26 Характерно, что представление о кладбище твердо врезалось в восприятие читателей. Так Н. В. Измайлов датирует набросок «Езерского», который по положению в тетради должен был бы относиться к концу 1832 г., 1830-м годом на том только основании, что здесь же рисунок молодого человека, опершегося на камень (см. «Пушкин и его современники», вып. XXXVIII—XXXIX, 1930, стр. 180; здесь же воспроизведение рисунка): «Не Лепорелло ли это, стоящий у могильного памятника на кладбище близ Мадрита?» Но дело в том, что и в «Каменном госте» нет намека на кладбище. Рисунок же, как уже отмечалось Д. Благим, невидимому изображает набережную Невы и относится не к XVII а к XIX в. Смутившая Измайлова шляпа — такая же, как на рисунке Пушкина, изображающем Онегина у Невы, или на портрете Пушкина, рисованном Чернецовым. Другие детали костюма также встречаются на рисунках 20-х годов XIX в.

27 По поводу этого издания мною была напечатана заметка в «Записках Передвижного Театра», № 51, 23 февраля 1923 г. (к сожалению с многочисленными ошибками в текстах).

28 Это издание вышло под редакцией и с кратким послесловием Н. О. Лернера. Здесь впервые исправлены вошедшие во все издания опечатки прижизненных изданий на основании подготовленного Пушкиным к печати экземпляра его стихотворений. Ср. рецензию Н. О. Лернера на издания «Народной библиотеки». — «Книга и революция» 1920, № б, стр. 44.

29 Я не касаюсь также публикаций новых стихотворений Пушкина прежде неизвестных. Все они вошли в издание ГИХЛ, кроме опубликованных П. Щеголевым и С. Бонди, которые введены в это издание только в качестве приложений к V тому.

1112

30 Совершенно уже недопустимой является небрежность в корректуре, вследствие чего в данном стихотворении у Гофмана неверна пунктуация, а один стих совсем искажен: «...а я над ним читаю» вместо «...а я пред ним читаю».

31 Слово это не прочитано и после Гофмана. В издании 1923 г. оно передано «сперва» (что предполагает, что Пушкин написал это слово в три приема: «съ пе рва»). Может быть правильнее читать «въ первой». Чтение Цявловского «въ первый раз» представляется мало вероятным как по смыслу, так и по начертанию.

32 Новые издания, начиная с изд. 1870 г., ввели одну ошибку в первую часть стихотворения, а именно в стихе пятом слово «цирцей» заменено словом «царей». См. табличку разночтений, помещенную XVII—XVIII вып. «Пушкин и его современники». Автор таблички Влад.
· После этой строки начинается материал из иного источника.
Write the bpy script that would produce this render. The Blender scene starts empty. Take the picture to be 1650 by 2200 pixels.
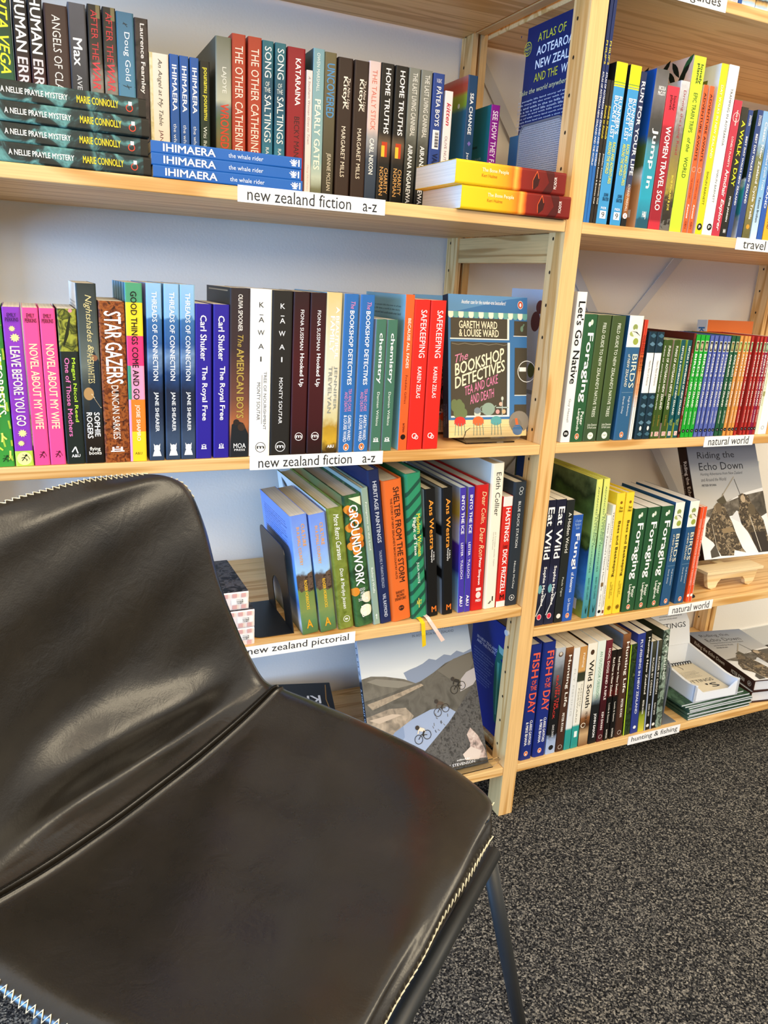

Буш полагает, что у Геннади этот стих явился «неиспорченным». Между тем ни один заслуживающий доверия документ не дает чтения «царей». Слово это явно примышлено.
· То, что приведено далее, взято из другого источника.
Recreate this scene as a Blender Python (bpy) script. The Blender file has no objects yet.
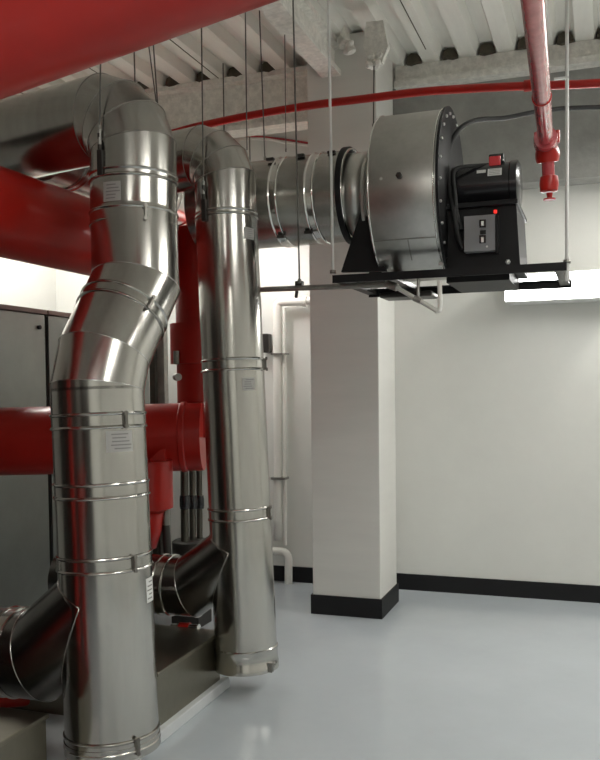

33 То, что Пушкин не делал специальной обработки стихотворения для печати, доказывается «Капнистовской тетрадью», в которой Пушкин не посылает брату текста стихотворения, а просто указывает, до которого стиха следует печатать. Таким образом обработан был полный текст окончательной редакции.

34 Собственно нового в этом издании один четвертый стих приписанной эпиграммы. Три первых напечатаны в «Записках П. А. Каратыгина», 1800 г., стр. 44. Эта эпиграмма не зарегистрирована в изданиях сочинений Пушкина и не сопровождена никаким комментарием редактора в новом издании «Записок». Каратыгин пишет о ней тоном очевидца.

35 «Книжный Угол» 1918 г., № 2.

36 В свое время вся эта история с указанием настоящего имени автора подделки была рассказана в журнале «Куранты искусства, литературы, театра и общественной жизни», Киев, 1918, № 9, сентябрь (Вл. М. «Профанация имени Пушкина»).

37 Лучше всего пожалуй эту беспомощность В. Брюсова характеризует роль Боченкова. Так как в плане Пушкина он упомянут, Брюсов и его выводит на сцену, но, не имея никаких указаний плана, не знает, что с ним делать. И вот роль его сводится к трем фразам, в которых он всё же ухитряется повторить чужие слова: «Я — с удовольствием», «Я тоже готов заплакать» и «Вот оно что».

38 Насколько прихотливы и необоснованы были эти завещательные распоряжения, показывает например судьба Майковского собрания. Оно составилось из автографов, удержанных Анненковым после редактирования им сочинений Пушкина в 1855 г. и по праву принадлежавших семье. В то время как семейный фонд был передан в Румянцевский музей еще в 1880 г. и с тех пор является национальным достоянием, эти удержанные бумаги продолжали оставаться частной «собственностью». Вдова Анненкова передала этот фонд Л. Н. Майкову как редактору Академического издания. В результате вдова Майкова, рассматривая этот фонд как свою собственность, «пожертвовала» этот фонд Академии Наук, связав Академию завещательным распоряжением. Вот почему по сей день этот фонд окончательно не изучен. Вообще история пушкинских рукописей и их частных собраний (Онегинского, Майковского, Шляпкинского и др.) есть история беззастенчивого грабежа и присвоения чужого имущества новыми «владельцами».

39 Аппарат, которым будет сопровождено факсимильное издание автографов Пушкина, до известной степени приближается к такому выборочному изучению истории текста. Впрочем там история текста не должна быть главной задачей комментария.